> [Task details]
Keep only the lines of the listing that include the word "Take", and copy them.

> [Records provided]

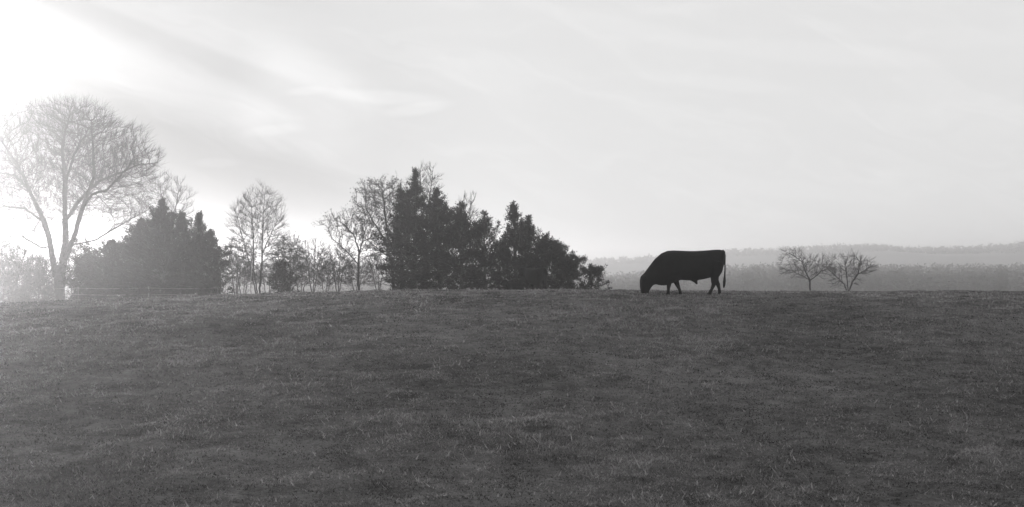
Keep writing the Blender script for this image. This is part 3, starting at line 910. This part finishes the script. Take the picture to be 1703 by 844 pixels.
bull_parts += [tube(lg(-.16, [(1117, 448, .17, .03), (1114, 458, .12, 0), (1112, 466, .082, 0), (1111, 472.5, .062, 0), (1110.6, 478, .045, 0), (1110.5, 482.5, .048, 0), (1110, 485, .058, 0), (1109.5, 487.6, .062, 0)])),
               tube(lg(.17, [(1118, 448, .17, -.03), (1122, 458, .12, 0), (1126, 466, .085, 0), (1129, 473, .062, 0), (1131.5, 479, .045, 0), (1132.8, 483, .048, 0), (1133, 485.5, .058, 0), (1132.8, 487.6, .062, 0)])),
               tube(lg(-.17, [(1192, 432, .22, .05), (1190, 446, .19, .02), (1187, 456, .13, 0), (1185.5, 464, .085, 0), (1185.5, 470, .068, 0), (1182.5, 477, .046, 0), (1179.5, 483, .05, 0), (1178, 485.5, .058, 0), (1177, 487.6, .062, 0)])),
               tube(lg(.17, [(1193, 432, .22, -.05), (1191.5, 446, .18, -.02), (1190.5, 456, .12, 0), (1192.5, 464, .08, 0), (1195.5, 470, .068, 0), (1197.5, 477, .046, 0), (1198.3, 483, .05, 0), (1198, 485.5, .058, 0), (1197.5, 487.6, .062, 0)])),
               tube(lg(0, [(1152, 459, .10, 0), (1157, 464, .065, 0), (1159, 468.5, .03, 0), (1159.3, 469.8, .015, 0)])),
               tube(lg(0, [(1201, 413.5, .05, 0), (1204, 415.5, .04, 0), (1205.6, 422, .03, 0), (1205.8, 434, .024, 0), (1205.6, 448, .024, 0), (1205.2, 456, .03, 0), (1204.8, 464, .045, 0), (1204.2, 471, .04, 0), (1203.6, 476, .018, 0)])),
               tube(lg(0, [(1190, 452, .06, 0), (1190, 460, .07, 0), (1190, 465, .05, 0)]))]
for s in (-1, 1):
    bull_parts.append(tube([((1070 - 1135) * K, s * .09, (487 - 455) * K, .03), ((1071.5 - 1135) * K, s * .17, (487 - 456) * K, .05, .5), ((1073 - 1135) * K, s * .23, (487 - 457.5) * K, .045, .5), ((1074 - 1135) * K, s * .28, (487 - 459) * K, .012)]))
BD = 42.55
bx = at(1135, BD)
animal('bull', bull_parts, .018, (bx, BD, float(ground(bx, BD)) - .012), 0, 'black bull grazing head down on the crest of the field', 'bull',
       eyes=[((1068.5 - 1135) * K, s * .118, (487 - 463.5) * K) for s in (-1, 1)])

# standing cow, head up a little, seen from behind in front of the cedars
cow_parts = [loft(HIND[:3] + [rg_((1186, 412.5), (1186, 457), .29), rg_((1172, 414), (1172, 462), .33), rg_((1158, 415), (1158, 465), .36), rg_((1145, 415), (1145, 465), .355), rg_((1132, 414), (1132, 463), .32),
                              rg_((1120, 413), (1120, 463), .27), rg_((1111, 413.5), (1112, 463), .23), rg_((1100, 414), (1107, 455), .17), rg_((1088, 414), (1097, 446), .13), rg_((1078, 412), (1089, 436), .115),
                              rg_((1069, 413), (1082, 433), .115), rg_((1062, 419), (1075, 435), .10), rg_((1056, 427), (1067, 439), .085), rg_((1052, 433), (1061, 441), .07), rg_((1051, 436), (1057, 441), .04)])]
cow_parts += [tube(lg(-.15, [(1117, 446, .15, .03), (1116, 456, .11, 0), (1116, 465, .075, 0), (1116, 472.5, .058, 0), (1116, 480, .042, 0), (1115.5, 485, .055, 0), (1115, 487.6, .058, 0)])),
              tube(lg(.15, [(1117, 446, .15, -.03), (1119, 456, .11, 0), (1120, 465, .075, 0), (1121, 472.5, .058, 0), (1121.5, 480, .042, 0), (1121, 485, .055, 0), (1120.5, 487.6, .058, 0)])),
              bull_parts[3], bull_parts[4], bull_parts[6]]
for s in (-1, 1):
    cow_parts.append(tube([((1076 - 1135) * K, s * .08, (487 - 417) * K, .03), ((1077 - 1135) * K, s * .17, (487 - 418) * K, .05, .5), ((1078 - 1135) * K, s * .23, (487 - 419) * K, .045, .5), ((1079 - 1135) * K, s * .28, (487 - 421) * K, .012)]))
CD = 78.5
cx = at(886, CD)
animal('cow', cow_parts, .022, (cx, CD, float(ground(cx, CD)) - .01), R(-62), 'dark cow standing end on in front of the cedars', 'cow', 'dark cattle by the cedars', 1.02)

# resting calf
H2 = [rg_((1196, 462), (1196, 482), .13), rg_((1190, 455), (1190, 487), .24), rg_((1178, 451), (1178, 487.5), .31), rg_((1164, 450), (1164, 487.5), .34), rg_((1150, 450), (1150, 487.5), .33), rg_((1138, 449.5), (1138, 487), .28),
      rg_((1130, 449), (1131, 483), .21), rg_((1122, 446), (1128, 472), .15), rg_((1114, 441), (1121, 461), .12), rg_((1107, 439), (1115, 456), .115), rg_((1101, 444), (1110, 458), .10), rg_((1095, 451), (1103, 461), .075), rg_((1092, 456), (1097, 461), .04)]
calf = [loft(H2)]
calf += [tube(lg(-.2, [(1140, 470, .12, 0), (1130, 480, .08, -.03), (1118, 484, .055, -.05), (1126, 486, .045, -.06), (1136, 486, .05, -.06)])),
         tube(lg(.2, [(1140, 470, .12, 0), (1130, 480, .08, .03), (1118, 484, .055, .05), (1126, 486, .045, .06)])),
         tube(lg(-.24, [(1184, 472, .18, .05), (1172, 478, .13, -.04), (1164, 484, .07, -.08), (1176, 486, .05, -.1), (1188, 486, .05, -.1)]))]
for s in (-1, 1):
    calf.append(tube([((1112 - 1135) * K, s * .08, (487 - 441) * K, .03), ((1113 - 1135) * K, s * .16, (487 - 442) * K, .05, .5), ((1114 - 1135) * K, s * .25, (487 - 445) * K, .012)]))
CD = 79.5
cx = at(852, CD)
animal('calf', calf, .022, (cx - .15, CD, float(ground(cx, CD)) - .02), R(40), 'dark calf lying in the grass beside the standing cow', 'calf', 'dark cattle by the cedars', .86)

# ------------------------------------------------------------------ haze
hv = np.array([[x, y, z] for x in (-7300, 7300) for y in (-7300, 7300) for z in (-28, 14.2)], float)
hf = np.array([[0, 1, 3, 2], [4, 6, 7, 5], [0, 4, 5, 1], [2, 3, 7, 6], [0, 2, 6, 4], [1, 5, 7, 3]])
hm = bpy.data.materials.new('haze'); hm.use_nodes = True
ht = hm.node_tree; ht.nodes.clear()
pv = ht.nodes.new('ShaderNodeVolumePrincipled'); ho = ht.nodes.new('ShaderNodeOutputMaterial')
pv.inputs['Color'].default_value = (.985, .98, .98, 1)
pv.inputs['Density'].default_value = HAZE_DENSITY
pv.inputs['Anisotropy'].default_value = HAZE_G
ht.links.new(pv.outputs[0], ho.inputs['Volume'])
hz = mesh_obj('haze', hv, hf, hm)
tag(hz, 'thin morning haze over the whole place', kind='stuff')
print('tris', sum(len(o.data.polygons) for o in bpy.data.objects if o.type == 'MESH'), 'zmin', V[:, 2].min())
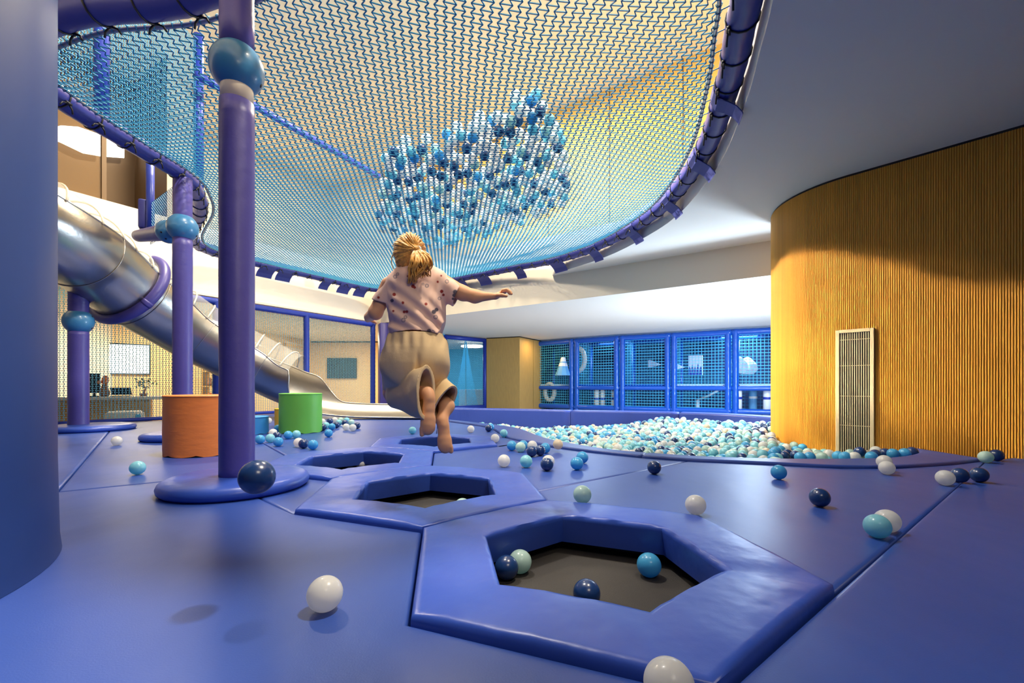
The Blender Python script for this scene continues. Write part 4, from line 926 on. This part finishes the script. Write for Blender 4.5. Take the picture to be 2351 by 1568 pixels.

> [Response for this exercise]
Keep writing the Blender script for this image. This is part 3, starting at line 910. This part finishes the script. Take the picture to be 1703 by 844 pixels.
The Blender Python script for this scene continues. Write part 4, from line 926 on. This part finishes the script. Write for Blender 4.5. Take the picture to be 2351 by 1568 pixels.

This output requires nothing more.